Günümüzde eyaletin kuzeydoğu bölgesi GLOF olayları açısından riskli görülüyor ve bilim insanları daha bölgenin daha yakından izlenmesi gerektiğini savunuyor.
Geçtiğimiz aylarda buzul uzmanlarından oluşan bir panel, olası taşkınların yaşanmadan önce tespit edilebilmesi için bölgeye sismik sensorlar ve gerçek zamanlı hava istasyonları yerleştirilmesi çağrısında bulundu.
Nature dergisi için bir makale kaleme alan uzmanlar, modelleme ve hasar haritalandırma alanında kaydedilen gelişmelere karşın, "Bu olaylar politikaların uygulanmaması, yetersiz uyarı sistemleri ve halkın yeterince hazırlıklı olmaması nedeniyle büyük kapsamlı yıkıma yol açmayı sürdürüyor" ifadelerini kullandı.
BUZ ÇAĞI'NDAN BU YANA BİR İLK
Wyoming'in Wind River Sıradağları ve Absaroka Dağları da bir dizi GLOF olayına sahne oldu. Alaska kadar riskli olmasa da bu eyalet de alarma geçmiş durumda.
Örneğin 2003 yılında Grasshopper Buzulu'ndan taşan 3,2 milyon metreküp su, yakınlardaki altyapıya zarar verdi.
NASA'nın Landsat uydusu kullanılarak yapılan bir araştırmada 1994-2007 yılları arasında 13 ayrı GLOF meydana geldiği görüldü. Yerel kaynaklarda ise sadece Mammoth Buzulu civarında en az 15 taşkın meydana geldiği kaydedildi.
Buz Çağı'ndaki Missoula Selleri'nden bu yana ilk kez Rocky Dağları bu kadar sık GLOF olaylarına sahne oluyor.
15 MİLYON KİŞİ RİSK ALTINDA
Bilim insanları makalede, "Buzulların çekilmesiyle erime sularının birikebileceği yeni yer şekilleri ortaya çıkıyor. Nihayetinde bu göller istikrarsız hale geliyor ve taştıkları zaman çok hızlı taşıyorlar" ifadelerini kullandı.

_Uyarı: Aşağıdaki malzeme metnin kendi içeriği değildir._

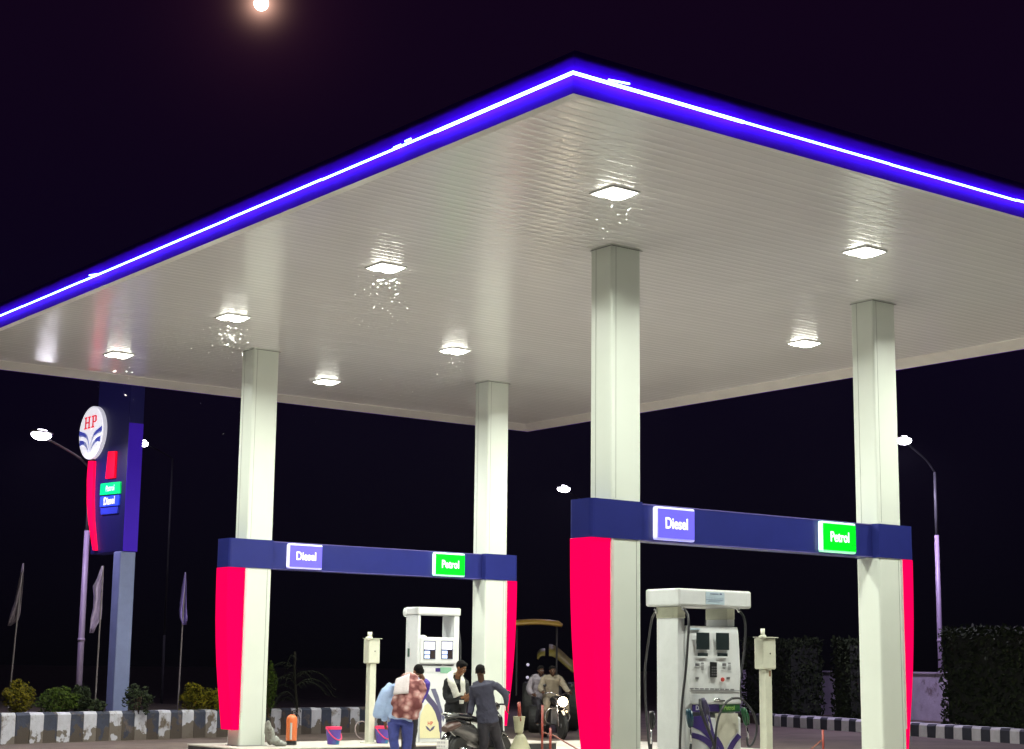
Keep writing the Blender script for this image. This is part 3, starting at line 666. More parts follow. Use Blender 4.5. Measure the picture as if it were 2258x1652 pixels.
def dshape(pts, m, nm='emblem_mark', dx=.0):
    o = finish(nm, prism(bmesh.new(), [dl(u, v) for u, v in pts], 'x', TX-.106-dx, TX-.101), m, tot); o.parent = em; return o
def slab_letters():
    bm = bmesh.new()
    def r(u0, u1, v0, v1):
        prism(bm, [dl(u0, v0), dl(u1, v0), dl(u1, v1), dl(u0, v1)], 'x', TX-.112, TX-.102)
    # H with slab serifs
    for u in (-.42, -.14): r(u-.045, u+.045, .17, .63); r(u-.10, u+.10, .17, .225); r(u-.10, u+.10, .575, .63)
    r(-.38, -.18, .375, .43)
    # P
    r(.13, .22, .17, .63); r(.06, .28, .17, .225); r(.06, .40, .575, .63); r(.2, .40, .36, .41); r(.36, .46, .385, .60)
    o = finish('emblem_letters', bm, LR, tot); o.parent = em
slab_letters()
for sg in (-1, 1):
    def A(L): return [(sg*a, b) for a, b in arc(L, 6)]
    up_ = A([(.02, -.62), (.12, -.28), (.36, .0), (.90, .14)]); lo_ = A([(.90, -.08), (.52, -.12), (.24, -.34), (.02, -.75)])
    dshape(up_+lo_, LGm, dx=.0)
    dshape(A([(.30, -.10), (.52, .04), (.91, .16)])+A([(.93, -.02), (.66, -.04), (.36, -.14)]), LB, dx=.003)
    dshape(A([(.03, -.70), (.14, -.40), (.36, -.17), (.88, -.08)])+A([(.86, -.14), (.42, -.24), (.2, -.48), (.04, -.78)]), DW, dx=.004)
    dshape(A([(.05, -.80), (.16, -.54), (.40, -.31), (.86, -.22)])+A([(.84, -.40), (.50, -.42), (.24, -.60), (.06, -.88)]), LB if 0 else LGm, dx=.005)
    dshape(A([(.48, -.29), (.62, -.24), (.86, -.21)])+A([(.82, -.42), (.62, -.38), (.46, -.40)]), LB, dx=.007)
    dshape(A([(.03, -.86), (.16, -.66), (.36, -.50), (.72, -.44)])+A([(.60, -.60), (.34, -.66), (.16, -.84), (.04, -.92)]), DW, dx=.008)
# ------------------------------------------------------------------ street lamps
POLEL = mat('lilac_lit_pole', (.25, .19, .30), .45, var=.08); POLED = mat('dark_unlit_pole', (.06, .06, .07), .5)  # lamplight tint put into the lower pole colour, unlit dark into the rest
SLM = mat('street_led', (.9, .9, 1), .3, emit=(.92, .88, 1.0), es=30)
HEADM = mat('lamp_housing', (.25, .25, .28), .4, .5)
def street_lamp(label, base, split, top, head, d, dh, rb=.075, power=120, hr=.16):
    b = at(*base, d); s_ = at(*split, d); tp = at(*top, d); h = at(*head, dh)
    t = thing('street_lamp', label, 'street lamp', (b.x, b.y, 0), 'street lamps around the station')
    gz = Vector((b.x, b.y, .0)); s_.x, s_.y = b.x, b.y; tp.x, tp.y = b.x, b.y
    bm = T([gz, (b.x, b.y, s_.z*.45), (b.x, b.y, s_.z)], [rb, rb*.95, rb*.85], 12)
    tube(bm, [(b.x, b.y, s_.z*.45), (b.x, b.y, s_.z*.45+.06)], rb*1.12, 12)
    finish('pole', bm, POLED if d > 55 else POLEL, t, smooth=True)
    finish('upper_pole', T([(b.x, b.y, s_.z+.002), (b.x, b.y, tp.z)], [rb*.6, rb*.5], 10), POLED, t, smooth=True)
    dv = (h-tp); finish('arm', T(smooth_path([tp, tp+Vector((dv.x*.3, dv.y*.3, dv.z*.45)), h-dv.normalized()*.2]), rb*.35, 8), POLED, t, smooth=True)
    ax = Vector((dv.x, dv.y, 0)).normalized(); q = ax.to_track_quat('X', 'Z').to_matrix()
    bm = bmesh.new(); ell(bm, h+Vector((0, 0, .05)), (hr*1.6, hr*.8, .05), q, 16, 8); finish('head', bm, HEADM, t, smooth=True)
    bm = bmesh.new(); ell(bm, h, (hr*1.15, hr*.8, .12), q, 16, 8); finish('lamp_lens', bm, SLM, t, smooth=True)
    light('lamp', 'AREA', h+Vector((0, 0, -.14)), power, (.76, .66, 1.0), t, .2, (0, 0, -1))
    return t
street_lamp('bright street lamp on a long arm at the far left behind the price sign', (171, 1560), (193, 1165), (203, 1024), (91, 959), 38.5, 37.5, .075, 260, .24)
street_lamp('street lamp on a lilac lit pole standing by the striped kerb at the right', (2078, 1582), (2064, 1175), (2060, 1030), (1993, 971), 46.7, 46.0, .075, 700, .25)
street_lamp('street lamp seen between the back right column and the front column', (1296, 1560), (1296, 1400), (1300, 1110), (1243, 1078), 60, 59, .07, 260, .27)
street_lamp('small dim street lamp showing just right of the price sign', (355, 1560), (352, 1400), (350, 1000), (318, 978), 62, 61, .06, 40, .17)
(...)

Araştırmacılar, "İklim değişikliği buzul erimelerini hızlandırdı. Oluşan her yeni gölle birlikte felaket ihtimali yükseliyor" uyarısında bulundu.
Birleşmiş Milletler Üniversitesi'nin 2023 tarihli bir raporuna göre, dünya genelinde 15 milyondan fazla insan GLOF'ların zarar verebileceği tehlike bölgelerinde yaşıyor.
ABD'de uzmanlar riskli bölgelerin haritalandırılması için acil eyleme geçilmesini, erken uyarı teknolojilerine yatırım yapılmasını ve hassas durumdaki toplulukların eğitilmesini istiyor.